State Pensions Aren't Washington's Problem

Governance Pensions

Congress and the next president should make it clear that federal bailouts of state and local pension funds simply won’t happen.

Ed Bachrach’s prescription for national pension reform (“How to Save Public Pensions, No Federal Bailout Needed,” op-ed, July 18) would be needlessly heavy-handed and inappropriate—requiring the federal government to immerse itself far more deeply than ever in regulating state and local pension plans.

“The proposed Public Employee Pension Transparency Act... would boost bottom-up pension-reform efforts across the country by mandating more stringent financial disclosure and reporting requirements.”

Mr.
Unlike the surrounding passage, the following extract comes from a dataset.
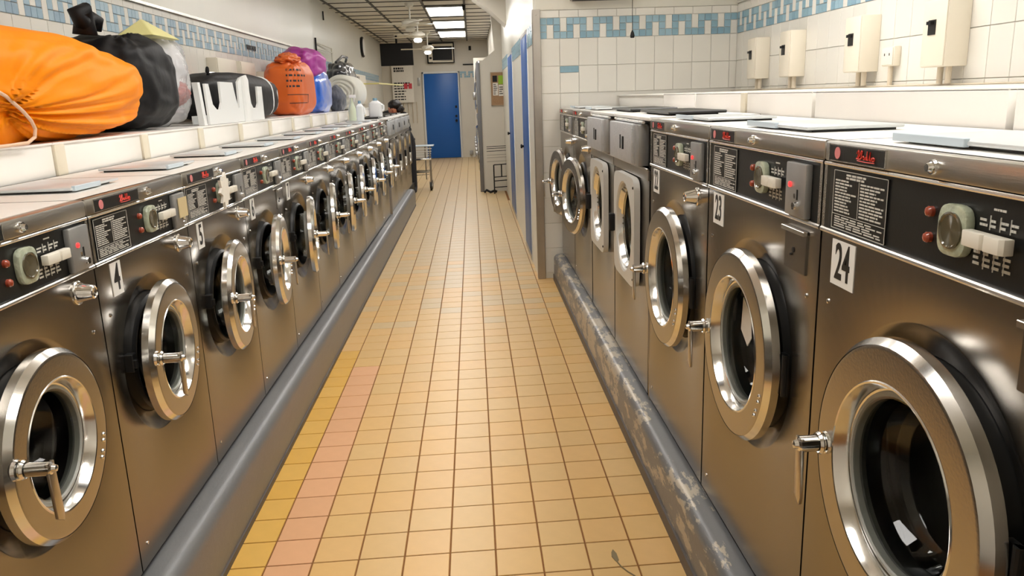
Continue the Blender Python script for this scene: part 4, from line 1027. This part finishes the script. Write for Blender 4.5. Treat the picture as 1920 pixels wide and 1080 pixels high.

Bachrach’s premise is that America’s state and local public-pension funds are going broke at the same rate, overseen by equally irresponsible politicians poised to demand costly federal bailouts. “Congress,” he says, “should pass a law allowing states and local governments to reduce promised benefits—something that is now illegal under some states’ statutes or constitutions.”

This ignores the many creative, forward-looking pension reforms already enacted by states as diverse as Republican-led Utah and Democrat-dominated Rhode Island. Unfortunately, Mr. Bachrach is dismissive of the proposed federal Public Employee Pension Transparency Act (Pepta), which would boost bottom-up pension-reform efforts across the country by mandating more stringent financial disclosure and reporting requirements.

Mr. Bachrach’s right on the key point: Congress and the next president should make it clear that federal bailouts of state and local pension funds simply won’t happen. Meanwhile, enact Pepta and require that public-pension funds more honestly account for themselves.